▸ Given exercise
Would you quote the material below from its first line through the line containing "sc.render.resolution_x = 768;", exactly and with both ends included?
** START **
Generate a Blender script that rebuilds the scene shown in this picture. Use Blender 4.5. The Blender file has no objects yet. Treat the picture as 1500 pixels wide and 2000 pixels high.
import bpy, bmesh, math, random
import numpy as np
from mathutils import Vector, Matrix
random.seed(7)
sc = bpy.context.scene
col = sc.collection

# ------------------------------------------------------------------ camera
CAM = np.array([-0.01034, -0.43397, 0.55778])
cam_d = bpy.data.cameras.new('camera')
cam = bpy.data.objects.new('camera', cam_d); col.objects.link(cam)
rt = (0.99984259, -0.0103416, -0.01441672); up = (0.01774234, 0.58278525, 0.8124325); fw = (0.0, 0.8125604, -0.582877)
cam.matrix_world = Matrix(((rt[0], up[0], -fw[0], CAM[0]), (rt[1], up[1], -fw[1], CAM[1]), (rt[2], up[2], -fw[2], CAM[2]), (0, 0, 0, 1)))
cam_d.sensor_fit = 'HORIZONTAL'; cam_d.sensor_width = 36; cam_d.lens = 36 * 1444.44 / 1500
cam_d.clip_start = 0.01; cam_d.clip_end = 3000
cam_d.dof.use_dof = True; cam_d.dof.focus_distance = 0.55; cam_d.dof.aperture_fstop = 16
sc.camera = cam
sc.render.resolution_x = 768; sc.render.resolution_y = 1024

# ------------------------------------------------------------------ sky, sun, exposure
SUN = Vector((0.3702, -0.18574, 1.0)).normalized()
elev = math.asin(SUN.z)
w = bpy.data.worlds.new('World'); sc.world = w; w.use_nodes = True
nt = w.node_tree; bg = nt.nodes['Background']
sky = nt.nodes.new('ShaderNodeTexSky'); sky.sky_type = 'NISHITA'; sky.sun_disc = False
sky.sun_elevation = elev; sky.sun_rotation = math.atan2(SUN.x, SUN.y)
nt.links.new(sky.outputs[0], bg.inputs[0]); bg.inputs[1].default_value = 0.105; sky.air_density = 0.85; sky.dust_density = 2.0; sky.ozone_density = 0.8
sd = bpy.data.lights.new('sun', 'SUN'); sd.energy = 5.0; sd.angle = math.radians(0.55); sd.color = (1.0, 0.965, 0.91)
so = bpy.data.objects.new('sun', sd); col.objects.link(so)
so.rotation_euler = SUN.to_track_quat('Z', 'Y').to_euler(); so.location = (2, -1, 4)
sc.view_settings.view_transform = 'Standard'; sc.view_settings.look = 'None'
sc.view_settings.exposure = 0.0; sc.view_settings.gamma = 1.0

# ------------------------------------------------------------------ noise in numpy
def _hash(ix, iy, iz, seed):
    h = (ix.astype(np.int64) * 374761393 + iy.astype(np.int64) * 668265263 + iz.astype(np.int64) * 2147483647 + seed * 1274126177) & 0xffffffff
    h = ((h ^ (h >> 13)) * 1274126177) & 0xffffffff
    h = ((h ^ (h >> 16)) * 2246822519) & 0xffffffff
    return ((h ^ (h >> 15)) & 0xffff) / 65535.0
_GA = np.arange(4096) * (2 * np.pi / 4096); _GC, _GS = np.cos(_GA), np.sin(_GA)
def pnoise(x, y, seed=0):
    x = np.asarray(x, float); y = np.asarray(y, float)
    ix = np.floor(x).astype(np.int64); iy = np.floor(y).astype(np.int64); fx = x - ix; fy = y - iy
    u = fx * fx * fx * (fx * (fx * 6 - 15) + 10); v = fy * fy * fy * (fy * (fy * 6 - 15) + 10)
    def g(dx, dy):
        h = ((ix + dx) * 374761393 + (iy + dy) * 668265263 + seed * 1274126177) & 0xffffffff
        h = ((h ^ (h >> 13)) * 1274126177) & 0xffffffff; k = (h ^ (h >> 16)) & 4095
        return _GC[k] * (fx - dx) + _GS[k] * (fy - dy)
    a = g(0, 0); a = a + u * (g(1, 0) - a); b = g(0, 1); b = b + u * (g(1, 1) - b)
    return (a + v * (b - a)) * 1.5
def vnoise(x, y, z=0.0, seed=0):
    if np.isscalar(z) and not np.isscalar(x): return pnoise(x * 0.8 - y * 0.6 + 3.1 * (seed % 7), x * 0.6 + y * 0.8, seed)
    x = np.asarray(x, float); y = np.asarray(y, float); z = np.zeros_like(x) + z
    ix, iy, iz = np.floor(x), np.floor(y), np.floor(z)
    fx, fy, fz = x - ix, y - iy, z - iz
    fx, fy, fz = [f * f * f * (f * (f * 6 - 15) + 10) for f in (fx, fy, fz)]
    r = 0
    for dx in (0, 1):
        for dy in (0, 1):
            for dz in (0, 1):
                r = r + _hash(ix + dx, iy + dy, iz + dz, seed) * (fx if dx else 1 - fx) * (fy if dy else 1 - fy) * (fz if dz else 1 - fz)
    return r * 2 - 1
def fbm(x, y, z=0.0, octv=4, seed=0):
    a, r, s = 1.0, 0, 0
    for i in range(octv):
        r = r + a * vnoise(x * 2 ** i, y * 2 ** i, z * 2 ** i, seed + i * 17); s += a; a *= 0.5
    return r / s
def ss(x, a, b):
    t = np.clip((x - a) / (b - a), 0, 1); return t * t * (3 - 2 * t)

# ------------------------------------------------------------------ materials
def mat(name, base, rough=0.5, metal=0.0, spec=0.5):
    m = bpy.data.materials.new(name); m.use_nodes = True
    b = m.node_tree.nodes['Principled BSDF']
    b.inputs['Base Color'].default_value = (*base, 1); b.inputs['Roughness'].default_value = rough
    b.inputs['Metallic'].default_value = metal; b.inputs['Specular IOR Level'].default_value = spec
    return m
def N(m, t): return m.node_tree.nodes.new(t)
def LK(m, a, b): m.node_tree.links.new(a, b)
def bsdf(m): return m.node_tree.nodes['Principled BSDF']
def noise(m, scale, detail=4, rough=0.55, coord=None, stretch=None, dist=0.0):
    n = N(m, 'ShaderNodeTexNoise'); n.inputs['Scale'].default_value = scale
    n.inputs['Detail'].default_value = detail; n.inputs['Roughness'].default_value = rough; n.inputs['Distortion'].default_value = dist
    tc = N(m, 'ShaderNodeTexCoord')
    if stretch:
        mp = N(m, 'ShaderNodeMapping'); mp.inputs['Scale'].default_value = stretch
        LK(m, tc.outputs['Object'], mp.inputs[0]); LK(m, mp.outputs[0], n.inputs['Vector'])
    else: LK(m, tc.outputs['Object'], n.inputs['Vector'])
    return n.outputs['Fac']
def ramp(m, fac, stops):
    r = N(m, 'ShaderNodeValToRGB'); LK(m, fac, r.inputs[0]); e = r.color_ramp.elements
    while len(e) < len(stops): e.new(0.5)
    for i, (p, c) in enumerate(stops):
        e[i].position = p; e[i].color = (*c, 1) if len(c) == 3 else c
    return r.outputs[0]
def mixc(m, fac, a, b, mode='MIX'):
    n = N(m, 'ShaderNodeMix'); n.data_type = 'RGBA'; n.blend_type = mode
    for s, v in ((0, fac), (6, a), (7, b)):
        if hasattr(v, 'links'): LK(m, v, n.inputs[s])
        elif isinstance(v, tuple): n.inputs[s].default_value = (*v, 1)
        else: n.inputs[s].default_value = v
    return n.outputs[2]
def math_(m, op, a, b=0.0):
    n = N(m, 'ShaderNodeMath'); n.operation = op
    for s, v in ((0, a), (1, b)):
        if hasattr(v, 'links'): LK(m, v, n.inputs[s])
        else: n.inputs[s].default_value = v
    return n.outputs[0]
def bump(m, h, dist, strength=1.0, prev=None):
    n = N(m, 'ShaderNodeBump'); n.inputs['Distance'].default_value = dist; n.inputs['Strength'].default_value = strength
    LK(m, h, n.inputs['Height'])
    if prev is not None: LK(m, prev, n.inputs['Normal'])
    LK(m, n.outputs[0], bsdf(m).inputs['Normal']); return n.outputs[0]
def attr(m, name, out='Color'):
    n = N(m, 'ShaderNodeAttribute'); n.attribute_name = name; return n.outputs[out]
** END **
▸ Response below
Generate a Blender script that rebuilds the scene shown in this picture. Use Blender 4.5. The Blender file has no objects yet. Treat the picture as 1500 pixels wide and 2000 pixels high.
import bpy, bmesh, math, random
import numpy as np
from mathutils import Vector, Matrix
random.seed(7)
sc = bpy.context.scene
col = sc.collection

# ------------------------------------------------------------------ camera
CAM = np.array([-0.01034, -0.43397, 0.55778])
cam_d = bpy.data.cameras.new('camera')
cam = bpy.data.objects.new('camera', cam_d); col.objects.link(cam)
rt = (0.99984259, -0.0103416, -0.01441672); up = (0.01774234, 0.58278525, 0.8124325); fw = (0.0, 0.8125604, -0.582877)
cam.matrix_world = Matrix(((rt[0], up[0], -fw[0], CAM[0]), (rt[1], up[1], -fw[1], CAM[1]), (rt[2], up[2], -fw[2], CAM[2]), (0, 0, 0, 1)))
cam_d.sensor_fit = 'HORIZONTAL'; cam_d.sensor_width = 36; cam_d.lens = 36 * 1444.44 / 1500
cam_d.clip_start = 0.01; cam_d.clip_end = 3000
cam_d.dof.use_dof = True; cam_d.dof.focus_distance = 0.55; cam_d.dof.aperture_fstop = 16
sc.camera = cam
sc.render.resolution_x = 768; sc.render.resolution_y = 1024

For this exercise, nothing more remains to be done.